The sale of tobacco to minors has been prohibited for generations. I was curious and so I looked up the actual laws in our two states.Josh wrote: ↑Fri Apr 19, 2024 12:27 pm “Personal responsibility” and “parents” were the excuse the tobacco industry used for years to market and sell harmful, addictive products to children for years. I’m quite suspicious of anyone who thinks they need to push responsibility for mass phenomena backed by billions of dollars onto relatively powerless parents.

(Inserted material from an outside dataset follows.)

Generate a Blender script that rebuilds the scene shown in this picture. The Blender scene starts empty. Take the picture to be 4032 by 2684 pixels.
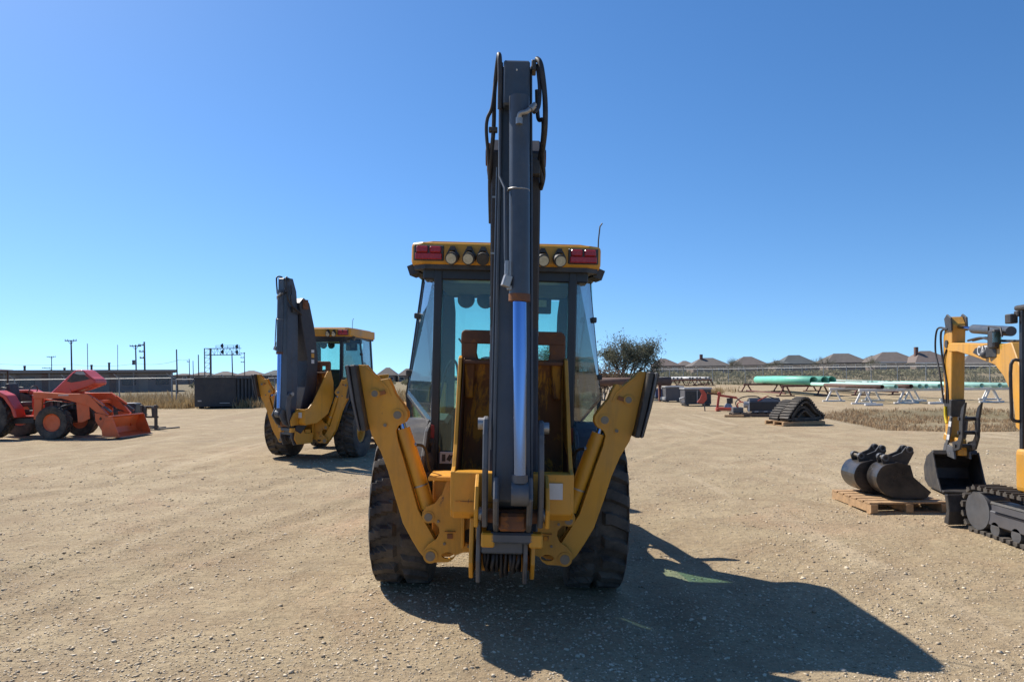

Ohio passed a minimum age of 18 for purchase of tobacco back in 1939 and that remained state law until it was raised to 21 in 2019 by federal law
Washington passed a minimum age of 18 for tobacco in 1901 which is raised to 21 in 1909. It remained 21 until 1971 when it was lowered back down to 18 and then raised again to 21 in 2019
Did kids still smoke? Yes. At my HS there was actually a student smoking section outside and this was the 1980s. Was it just the over 18 kids out there smoking? No, of course not. Because the ban on youth tobacco was sieve-like. Cigarettes were readily accessible to kids despite the ban. It frankly had little to do with advertising and everything to do with the fact that kids could get cigarettes anywhere. Bumming them from their over 18 friends, stealing them from parents, etc. I expect there were kids over 18 who bought cartons to keep in their cars in the school parking lot to sell to kids under 18. That was what was getting children to smoke, not Joe Camel.
Government regulation of internet content will be ridiculously more sieve-like than the ban on tobacco sales to minors.